Macedonian film follows a father stuck in a dark comedy of errors

“Sticker” may have been filmed in Macedonia, but during an American summer marked by protests against police brutality, its story about a father struggling against bureaucracy and corrupt cops gains a global resonance.

But for director Georgi M. Unkovski, it wasn’t current events that inspired his film, a finalist in TheWrap’s 2020 ShortList Film Festival. It was his love of the underdog.

“I’m always fascinated by stories about people simply trying to get by but society set them up to fail,” Unkovski told TheWrap. “I think what people really latch onto with this film is how we as individuals have to struggle against these huge bureaucratic forces.”

“Sticker” follows Dejan, a beleaguered father trying to get to his daughter’s dance recital…only to end up in an escalating crisis thanks to a simple office error.
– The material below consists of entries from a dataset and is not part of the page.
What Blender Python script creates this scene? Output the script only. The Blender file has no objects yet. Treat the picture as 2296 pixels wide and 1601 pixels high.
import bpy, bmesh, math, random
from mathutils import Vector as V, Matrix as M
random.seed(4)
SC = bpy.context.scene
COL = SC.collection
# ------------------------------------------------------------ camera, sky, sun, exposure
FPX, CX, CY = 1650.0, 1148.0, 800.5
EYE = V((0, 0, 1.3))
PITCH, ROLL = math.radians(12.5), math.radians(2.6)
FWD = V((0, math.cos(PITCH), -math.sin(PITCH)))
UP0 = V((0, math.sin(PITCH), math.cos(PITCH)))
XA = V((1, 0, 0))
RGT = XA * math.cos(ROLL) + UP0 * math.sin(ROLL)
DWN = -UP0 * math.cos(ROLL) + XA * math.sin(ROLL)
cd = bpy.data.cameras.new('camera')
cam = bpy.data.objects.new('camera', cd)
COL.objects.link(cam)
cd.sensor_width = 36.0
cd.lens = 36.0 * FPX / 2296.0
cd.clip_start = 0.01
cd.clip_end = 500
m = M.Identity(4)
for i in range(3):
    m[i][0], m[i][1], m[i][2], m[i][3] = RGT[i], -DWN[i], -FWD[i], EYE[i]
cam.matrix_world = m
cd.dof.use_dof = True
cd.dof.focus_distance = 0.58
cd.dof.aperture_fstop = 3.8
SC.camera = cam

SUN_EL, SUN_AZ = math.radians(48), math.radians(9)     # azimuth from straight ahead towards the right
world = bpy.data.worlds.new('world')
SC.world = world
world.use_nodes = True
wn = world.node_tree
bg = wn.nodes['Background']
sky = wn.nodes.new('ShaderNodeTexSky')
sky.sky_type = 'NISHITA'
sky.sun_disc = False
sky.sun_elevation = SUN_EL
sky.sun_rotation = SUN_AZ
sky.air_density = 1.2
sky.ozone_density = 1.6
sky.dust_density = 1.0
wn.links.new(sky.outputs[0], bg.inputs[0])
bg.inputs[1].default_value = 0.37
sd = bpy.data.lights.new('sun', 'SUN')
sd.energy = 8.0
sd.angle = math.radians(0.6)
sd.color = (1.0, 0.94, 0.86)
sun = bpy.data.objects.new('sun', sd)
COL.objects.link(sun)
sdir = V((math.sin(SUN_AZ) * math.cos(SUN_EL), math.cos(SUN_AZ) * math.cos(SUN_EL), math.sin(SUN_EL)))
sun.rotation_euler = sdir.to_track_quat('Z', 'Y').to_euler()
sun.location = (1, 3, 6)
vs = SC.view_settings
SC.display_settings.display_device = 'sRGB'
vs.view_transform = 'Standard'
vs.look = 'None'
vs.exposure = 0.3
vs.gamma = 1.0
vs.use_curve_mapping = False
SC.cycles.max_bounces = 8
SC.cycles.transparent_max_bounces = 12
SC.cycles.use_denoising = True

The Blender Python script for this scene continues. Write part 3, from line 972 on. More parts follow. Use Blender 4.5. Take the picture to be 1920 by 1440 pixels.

Stumbling through an overcrowded DMV office, he is told that the office has run out of stickers for vehicle registration. Despite being assured by a dismissive clerk that the police know they’re out of stickers, Dejan soon finds himself pulled over by a cop in search of a murderer and plunged into a world of law enforcement that isn’t particularly interested in protecting or serving.

Unkovski says that the story started with the minor irritation of vehicle registration renewal, but says he was surprised by how many viewers who have seen his film were able to personally empathize with that frustration. “I was surprised to find that even people in the U.S. were able to identify with his struggle,” he said. “The first scene is taken as-is from real life. Everybody here [in Macedonia] has their own stories about struggling with bureaucracy.”

Unkovski also recognizes that the global Black Lives Matter protests put Dejan’s abuse at the hands of police in a new context, even if “Sticker” isn’t a film about racist police violence.

“We weren’t even thinking about such issues when we were shooting, but ironically it’s been a fitting year for our film to come out,” he says. “Obviously, once you put a film out it stops just belong to you, but there are stories of injustice everywhere and its easy to connect to them. I think a lot of people feel alone in fights against injustice and I like exploring that in my films.”